We went for a ride the next morning up the mountain: the snow was not thick and the sun shone brightly. We reached a gorge sheltered from the wind, where we could feel the heat of the sun, and got off and smoked a cigar. I did not get much painting done while Pyne was my guest, for the spirit moved him to talk much.
In the dusk of the evening the Priests came and intoned their prayers near my wigwam. “Allah hû, Allah-il-Allah, Ressûl Allah!”
When the portrait was finished I sent it to Her Highness, the Sultana, for approval. She was delighted with it, but suggested that I had perhaps made the cheeks too pink: accordingly, I altered it. She wished me to show it to His Highness, the Amîr.
Waiting at the Door.
The next day I took it to the Palace. The only available Interpreter being the “Gnat,” this gentleman took the opportunity to prevent—as I afterwards found—the report of my arrival from being taken to the Amîr, and I was kept waiting some hours, till at last I got up and was leaving the Palace when I saw His Highness descending the stairs. I waited, therefore, until he approached, and then bowed. He seemed surprised to see me and asked how I was. I showed him the picture which my servant was carrying. He was very pleased with it, and said it was faultless: he added—and this pleased the Sultana exceedingly—that the portrait of the little Prince was exactly like that I had painted of himself, except that it was smaller.
The Priest Compounder, who was with me, mentioned that I had been waiting some hours at the Palace. His Highness seemed both surprised and annoyed. He told me that no report had been made to him of my arrival, and that there was no reason for my having been kept waiting.
His Highness’s words concerning the painting were, of course, reported at once to the Sultana, and she sent word to me that she would be pleased if I remained at Paghman a day or two longer: the Amîr, herself, and the Prince would then be departing for Kabul, and she desired me to accompany the Prince. I was myself to take charge of the picture on the journey, and when she summoned me I was to formally deliver it at the Harem Serai. Accordingly, I waited.

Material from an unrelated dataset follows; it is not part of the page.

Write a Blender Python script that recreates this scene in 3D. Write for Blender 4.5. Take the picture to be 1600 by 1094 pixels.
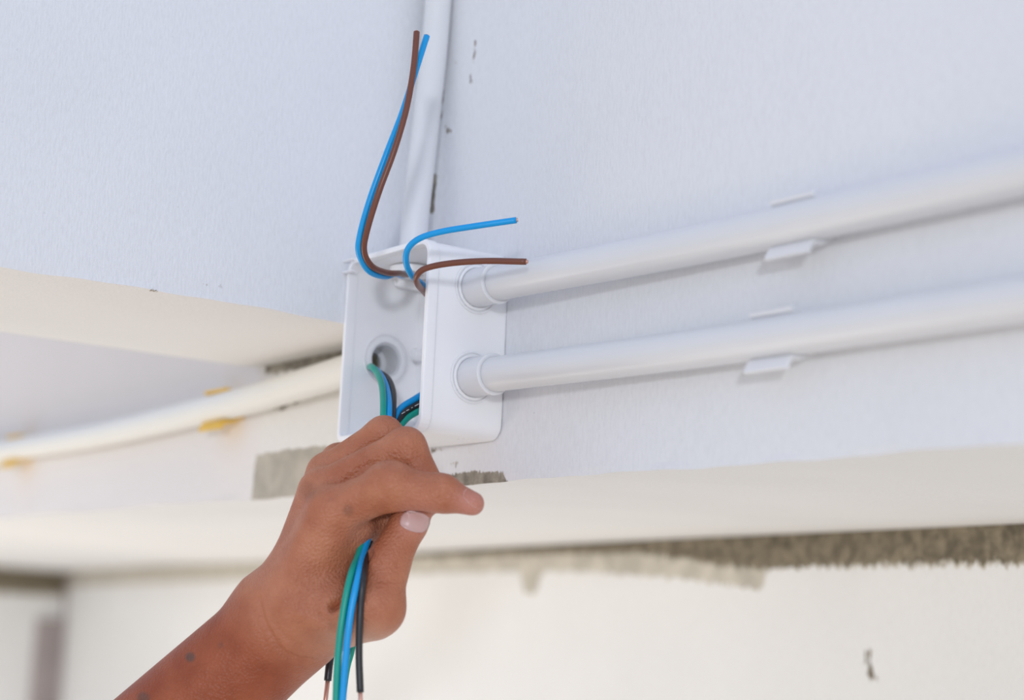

On the morning of our departure six or seven bullocks were slaughtered, by order of the Sultana, and presented to the Paghmanis. The manner of slaughtering was peculiar. The butcher seized the nostril and one horn of the victim, twisted the head sideways over the neck and threw the animal down. Putting his knee on the horn to extend the neck, he drew his short knife and cut the throat: the inevitable “Allah akbar” being shouted at the same time by the crowd. It was a striking but disagreeable sight to see the blood hiss on to the snow: it was so unpleasantly suggestive of what might happen to oneself under certain circumstances. The hopeless position of the creatures as they stood “waiting to be murdered,” rather shook my nerves. However, it taught me one thing—that my health was more affected by the climate than I liked to think: for on my arrival in Kabul, finding there were two delicate eye operations waiting for me to perform, I felt I must postpone them for a day or two.
As the whole Court was moving to Kabul the traffic was enormous. We had first snow, then sleet, then rain, and the road became a quagmire: mud—we on horseback were plastered from head to foot. The Royal family drove in carriages, and those of the Courtiers who possessed them, in buggies and tongas. There were several blocks on the road, but when we got through them we galloped. The picture was put in a palanquin of the Sultana’s under the charge of my Afghan servant. The man was greatly amused at a beggar woman by the wayside addressing him as “Bibi Sahib,” and asking alms.
For some little time I had been rather worried about money matters, for although acting upon the Amîr’s suggestion, I had in August sent a firman for six months’ pay to my bankers in Bombay, with orders to collect from the native Agent in that town; up to now, December, none of it had been paid. I wished, therefore, to see His Highness and inform him.